I was just reading about some teachers who have used Khan academy in their classroom. The idea is rather brilliant: instead of lecturing in the classrooms, they have the students watch videos from Khan academy as their homework. Then, they come to school and do their problem sets there. The homework-classroom relationship was flipped. This way, instead of lecturing and teaching, teachers could spend class helping students who are stuck on problems, and giving them individualized instruction and assistance. The article I was reading made a good point:

As more high-quality lecture materials go online, teachers and administrators alike are beginning to realize that when it comes to simply explaining something, there’s probably someone out there who’s doing it better. So, they tell me, why complete? Focus instead on offering the sort of fine-grained, personalized help that only a live teacher can offer.

I think this is brilliant. Another consequence of this is that students were able to start learning at their own pace. The reason for keeping students at the same pace was so that the teacher could lecture to the entire class. But once that was no longer necessary, the teacher could let the students get ahead. One teacher reported that some of her fifth graders had started learning algebra and geometry. This hasn’t gone over well with some, though. The article explains:

Even if Kahn is truly liberating students to advance at their own pace, it’s not clear that the school’s will be able to cope. The very concept of grade levels implies groups of students moving along together at an even pace. So what happens when, using Kahn academy, you wind up with a kid in fifth grade who has mastered high school trigonomotry and physics–but is still functioning like a regular 10-year-old when it comes to writing, history, and social studies? Khan’s programer, Ben Kamens, has heard from teachers who’ve seen Kahn Academy presentations and loved the idea but wondered whether they could modify it “to stop students from becoming this advanced.”

That last sentence strikes me as part of the biggest problem in education: we’re no longer teaching students, we’re teaching curriculums and programs.

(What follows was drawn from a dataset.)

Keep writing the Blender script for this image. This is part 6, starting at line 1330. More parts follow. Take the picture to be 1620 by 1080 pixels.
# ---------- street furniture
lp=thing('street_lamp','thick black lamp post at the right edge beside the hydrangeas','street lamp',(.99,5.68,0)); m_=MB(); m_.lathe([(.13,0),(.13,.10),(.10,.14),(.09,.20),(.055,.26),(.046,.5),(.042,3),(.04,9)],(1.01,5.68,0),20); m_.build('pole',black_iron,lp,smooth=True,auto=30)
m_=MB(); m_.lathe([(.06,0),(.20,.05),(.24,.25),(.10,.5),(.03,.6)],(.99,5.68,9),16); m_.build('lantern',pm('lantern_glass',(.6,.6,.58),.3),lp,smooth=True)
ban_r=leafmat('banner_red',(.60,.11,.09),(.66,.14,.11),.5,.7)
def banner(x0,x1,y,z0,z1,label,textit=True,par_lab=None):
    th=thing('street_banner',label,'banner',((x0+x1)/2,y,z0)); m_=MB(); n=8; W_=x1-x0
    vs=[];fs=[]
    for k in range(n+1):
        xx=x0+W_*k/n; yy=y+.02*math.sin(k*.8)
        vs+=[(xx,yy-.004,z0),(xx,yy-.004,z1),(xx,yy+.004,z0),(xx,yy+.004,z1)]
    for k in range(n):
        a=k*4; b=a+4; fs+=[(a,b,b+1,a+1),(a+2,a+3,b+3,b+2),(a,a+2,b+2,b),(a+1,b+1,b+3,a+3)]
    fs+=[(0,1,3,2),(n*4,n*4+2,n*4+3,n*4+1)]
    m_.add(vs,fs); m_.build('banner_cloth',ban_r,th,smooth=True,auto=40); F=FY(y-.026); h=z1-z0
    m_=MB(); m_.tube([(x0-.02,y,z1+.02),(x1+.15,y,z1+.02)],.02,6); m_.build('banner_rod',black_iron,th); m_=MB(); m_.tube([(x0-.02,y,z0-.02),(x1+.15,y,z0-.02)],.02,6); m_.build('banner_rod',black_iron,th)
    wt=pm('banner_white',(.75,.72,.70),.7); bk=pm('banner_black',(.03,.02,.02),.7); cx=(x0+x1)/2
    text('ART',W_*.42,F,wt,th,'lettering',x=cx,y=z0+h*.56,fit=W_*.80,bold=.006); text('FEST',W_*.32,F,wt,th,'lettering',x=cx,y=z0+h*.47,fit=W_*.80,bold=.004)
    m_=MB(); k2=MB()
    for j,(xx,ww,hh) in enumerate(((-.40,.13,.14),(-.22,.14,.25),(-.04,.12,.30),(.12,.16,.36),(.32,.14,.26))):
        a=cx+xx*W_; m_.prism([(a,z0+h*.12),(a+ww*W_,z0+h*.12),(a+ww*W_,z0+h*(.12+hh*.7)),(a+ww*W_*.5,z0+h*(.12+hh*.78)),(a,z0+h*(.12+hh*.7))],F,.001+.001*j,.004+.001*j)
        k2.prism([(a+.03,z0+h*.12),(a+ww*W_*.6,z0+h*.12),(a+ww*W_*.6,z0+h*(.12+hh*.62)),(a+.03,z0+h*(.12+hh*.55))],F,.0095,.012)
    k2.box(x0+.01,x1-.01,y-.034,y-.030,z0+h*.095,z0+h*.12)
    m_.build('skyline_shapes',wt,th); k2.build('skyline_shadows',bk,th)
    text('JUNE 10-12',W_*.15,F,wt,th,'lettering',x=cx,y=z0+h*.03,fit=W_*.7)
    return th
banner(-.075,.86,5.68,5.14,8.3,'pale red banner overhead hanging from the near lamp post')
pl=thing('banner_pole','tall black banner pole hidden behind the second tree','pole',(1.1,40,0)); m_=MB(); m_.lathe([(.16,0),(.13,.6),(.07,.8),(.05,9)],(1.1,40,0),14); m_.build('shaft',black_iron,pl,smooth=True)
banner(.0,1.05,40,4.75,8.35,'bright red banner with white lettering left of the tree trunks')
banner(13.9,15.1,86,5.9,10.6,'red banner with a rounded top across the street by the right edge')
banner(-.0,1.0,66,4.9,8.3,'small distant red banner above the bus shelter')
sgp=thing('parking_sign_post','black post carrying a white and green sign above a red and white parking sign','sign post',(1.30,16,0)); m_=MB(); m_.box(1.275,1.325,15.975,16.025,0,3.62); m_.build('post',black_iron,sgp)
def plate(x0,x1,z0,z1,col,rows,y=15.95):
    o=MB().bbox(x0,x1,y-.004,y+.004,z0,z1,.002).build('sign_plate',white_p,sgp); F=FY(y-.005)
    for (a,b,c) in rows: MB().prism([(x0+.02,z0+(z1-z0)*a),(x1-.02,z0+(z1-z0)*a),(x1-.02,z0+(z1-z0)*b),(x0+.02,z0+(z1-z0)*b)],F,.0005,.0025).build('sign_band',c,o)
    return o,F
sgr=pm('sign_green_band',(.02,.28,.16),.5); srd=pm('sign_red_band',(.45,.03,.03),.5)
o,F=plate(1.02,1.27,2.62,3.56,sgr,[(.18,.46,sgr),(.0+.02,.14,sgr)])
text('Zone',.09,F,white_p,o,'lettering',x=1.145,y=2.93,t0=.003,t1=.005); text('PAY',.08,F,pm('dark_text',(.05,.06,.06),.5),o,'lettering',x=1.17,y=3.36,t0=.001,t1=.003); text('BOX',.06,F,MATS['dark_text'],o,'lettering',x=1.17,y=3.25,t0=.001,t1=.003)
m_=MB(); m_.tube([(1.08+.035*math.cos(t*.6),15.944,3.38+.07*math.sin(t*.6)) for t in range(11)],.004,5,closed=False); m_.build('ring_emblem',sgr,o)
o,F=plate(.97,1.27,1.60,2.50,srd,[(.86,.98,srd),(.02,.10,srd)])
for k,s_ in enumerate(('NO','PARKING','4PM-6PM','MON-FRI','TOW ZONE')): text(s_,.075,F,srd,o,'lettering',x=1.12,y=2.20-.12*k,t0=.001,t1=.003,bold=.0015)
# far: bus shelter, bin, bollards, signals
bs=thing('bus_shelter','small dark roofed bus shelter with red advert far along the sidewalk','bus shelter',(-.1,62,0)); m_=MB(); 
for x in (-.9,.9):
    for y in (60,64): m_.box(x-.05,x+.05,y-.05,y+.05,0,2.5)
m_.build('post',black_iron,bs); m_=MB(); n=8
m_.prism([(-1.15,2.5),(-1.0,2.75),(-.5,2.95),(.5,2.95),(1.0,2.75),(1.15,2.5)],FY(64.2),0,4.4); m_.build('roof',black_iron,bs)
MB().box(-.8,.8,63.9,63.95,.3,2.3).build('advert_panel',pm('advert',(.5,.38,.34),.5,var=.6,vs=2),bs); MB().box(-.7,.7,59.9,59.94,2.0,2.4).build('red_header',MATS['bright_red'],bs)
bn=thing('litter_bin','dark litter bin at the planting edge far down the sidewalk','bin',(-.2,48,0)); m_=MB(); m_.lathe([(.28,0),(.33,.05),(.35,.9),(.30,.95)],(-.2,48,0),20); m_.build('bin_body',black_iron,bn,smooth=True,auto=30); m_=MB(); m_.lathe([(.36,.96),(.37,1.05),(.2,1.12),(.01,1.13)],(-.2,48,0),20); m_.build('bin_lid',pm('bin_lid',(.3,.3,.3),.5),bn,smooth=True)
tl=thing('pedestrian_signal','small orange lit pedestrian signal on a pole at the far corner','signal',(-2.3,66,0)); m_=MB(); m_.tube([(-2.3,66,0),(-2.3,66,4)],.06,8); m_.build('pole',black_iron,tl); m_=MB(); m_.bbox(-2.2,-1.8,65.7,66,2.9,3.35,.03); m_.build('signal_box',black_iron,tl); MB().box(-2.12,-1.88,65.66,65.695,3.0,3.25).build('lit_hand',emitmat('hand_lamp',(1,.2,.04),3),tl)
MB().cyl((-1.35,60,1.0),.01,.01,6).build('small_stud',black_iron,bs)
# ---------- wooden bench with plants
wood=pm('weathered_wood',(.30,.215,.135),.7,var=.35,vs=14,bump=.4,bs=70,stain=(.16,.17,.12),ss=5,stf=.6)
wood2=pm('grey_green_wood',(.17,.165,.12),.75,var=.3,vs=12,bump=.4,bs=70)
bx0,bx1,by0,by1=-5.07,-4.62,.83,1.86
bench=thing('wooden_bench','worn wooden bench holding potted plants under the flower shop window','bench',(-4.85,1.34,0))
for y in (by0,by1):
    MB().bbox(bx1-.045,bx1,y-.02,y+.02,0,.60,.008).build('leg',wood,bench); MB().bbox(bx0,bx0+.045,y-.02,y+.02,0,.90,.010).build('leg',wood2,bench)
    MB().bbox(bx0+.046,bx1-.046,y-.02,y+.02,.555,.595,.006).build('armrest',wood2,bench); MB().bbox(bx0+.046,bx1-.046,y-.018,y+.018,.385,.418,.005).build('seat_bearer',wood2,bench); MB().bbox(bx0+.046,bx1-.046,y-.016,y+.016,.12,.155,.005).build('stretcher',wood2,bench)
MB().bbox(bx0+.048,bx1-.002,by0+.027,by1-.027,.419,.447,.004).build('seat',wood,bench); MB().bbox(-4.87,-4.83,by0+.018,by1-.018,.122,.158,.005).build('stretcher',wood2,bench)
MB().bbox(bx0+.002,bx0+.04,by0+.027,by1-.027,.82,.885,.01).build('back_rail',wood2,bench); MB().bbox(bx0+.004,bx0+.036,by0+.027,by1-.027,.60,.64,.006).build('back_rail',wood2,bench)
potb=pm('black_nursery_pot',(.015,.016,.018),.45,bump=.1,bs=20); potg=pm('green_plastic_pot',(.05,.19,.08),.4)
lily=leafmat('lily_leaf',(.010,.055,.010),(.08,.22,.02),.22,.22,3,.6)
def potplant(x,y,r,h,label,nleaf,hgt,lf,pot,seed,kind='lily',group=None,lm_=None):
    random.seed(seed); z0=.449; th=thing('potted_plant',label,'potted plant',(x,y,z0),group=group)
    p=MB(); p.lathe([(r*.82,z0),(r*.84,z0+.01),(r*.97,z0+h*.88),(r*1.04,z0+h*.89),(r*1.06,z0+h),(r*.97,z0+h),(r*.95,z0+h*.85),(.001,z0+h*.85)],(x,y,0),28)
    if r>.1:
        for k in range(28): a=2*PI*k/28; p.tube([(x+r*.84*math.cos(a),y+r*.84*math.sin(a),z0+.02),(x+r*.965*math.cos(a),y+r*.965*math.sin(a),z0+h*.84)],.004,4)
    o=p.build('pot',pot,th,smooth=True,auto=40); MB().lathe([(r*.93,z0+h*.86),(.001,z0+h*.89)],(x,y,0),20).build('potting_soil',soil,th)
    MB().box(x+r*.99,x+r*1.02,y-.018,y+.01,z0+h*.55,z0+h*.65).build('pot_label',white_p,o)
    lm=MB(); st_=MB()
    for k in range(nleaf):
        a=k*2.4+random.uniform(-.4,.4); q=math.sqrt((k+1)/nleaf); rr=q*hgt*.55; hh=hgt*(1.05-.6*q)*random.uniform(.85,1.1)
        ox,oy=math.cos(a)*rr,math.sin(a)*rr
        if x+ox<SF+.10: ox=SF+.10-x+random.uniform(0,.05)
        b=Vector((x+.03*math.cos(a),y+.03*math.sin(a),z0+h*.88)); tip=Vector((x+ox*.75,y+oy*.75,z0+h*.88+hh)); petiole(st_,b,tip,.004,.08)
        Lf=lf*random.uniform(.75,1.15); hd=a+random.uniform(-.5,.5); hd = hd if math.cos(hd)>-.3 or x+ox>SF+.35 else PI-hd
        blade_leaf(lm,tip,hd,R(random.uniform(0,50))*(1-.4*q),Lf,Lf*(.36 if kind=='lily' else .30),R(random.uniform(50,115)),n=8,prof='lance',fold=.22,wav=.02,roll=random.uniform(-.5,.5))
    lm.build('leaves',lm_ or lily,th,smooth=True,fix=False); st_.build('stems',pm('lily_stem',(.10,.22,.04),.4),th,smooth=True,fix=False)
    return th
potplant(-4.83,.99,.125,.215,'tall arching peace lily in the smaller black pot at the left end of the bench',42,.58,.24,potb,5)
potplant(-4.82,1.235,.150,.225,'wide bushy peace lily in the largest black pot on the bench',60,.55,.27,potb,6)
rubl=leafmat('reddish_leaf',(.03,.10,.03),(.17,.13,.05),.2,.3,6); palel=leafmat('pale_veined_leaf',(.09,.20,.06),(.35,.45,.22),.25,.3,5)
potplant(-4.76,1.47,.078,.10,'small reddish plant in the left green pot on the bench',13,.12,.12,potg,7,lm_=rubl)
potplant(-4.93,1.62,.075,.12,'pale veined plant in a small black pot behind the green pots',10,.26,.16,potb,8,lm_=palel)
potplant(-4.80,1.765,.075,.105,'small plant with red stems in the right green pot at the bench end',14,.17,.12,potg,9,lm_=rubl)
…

A student who gets ahead messes up the institution’s program. It bothers me that schools don’t allow students to truly excel, for the sake of making life easier for teachers. This reminds me of people who think that nobody can get rich unless everybody can. In the real-world, people can be at different levels. In schools, however, an non-equal distribution of skills causes headaches for teachers. It’s time for that to change.

Sites like Khan academy do offer a potential solution to the problem: make instruction such that students can self-teach and pace themselves, and allow teachers to assist those who struggle. This gives students the one-on-one they don’t get when the teacher is lecturing all day, and allows each student to learn at their own level and pace. To apply this institution wide would require schools to all-but-abandon traditional “grade levels.” This, I think, is a good thing—why should we assume that every 8 year old is at the same level? Why should we keep some students from getting ahead?

2 comments

  1. I love the whole premise, makes total sense to me.
    It is very much the same as the Zaki Gordon Institute
    for Independent Filmmaking.

  2. Very good points. My son’s math teacher has started making videos himself, and assigns watching the videos as homework, so that he is free to help with geometry and trigonometry problems in class. This is great, because under the old way, my older son would spend hours agonizing over problems that he just didn’t get, and which I was ill-equipped to help him with. Thus he would waste an entire evening trying to figure out something that the teacher could have explained to him in five minutes.

    The idea of dispensing with grades is a new one on me, but I absolutely love it. I have no doubt that one of my sons, at least, could have finished high school in 10th grade if he were allowed to move at his own pace. Since it’s a private school, we are stuck paying another $16,000 or so in tuition in order for him to progress to graduation at the same pace as the rest of his class.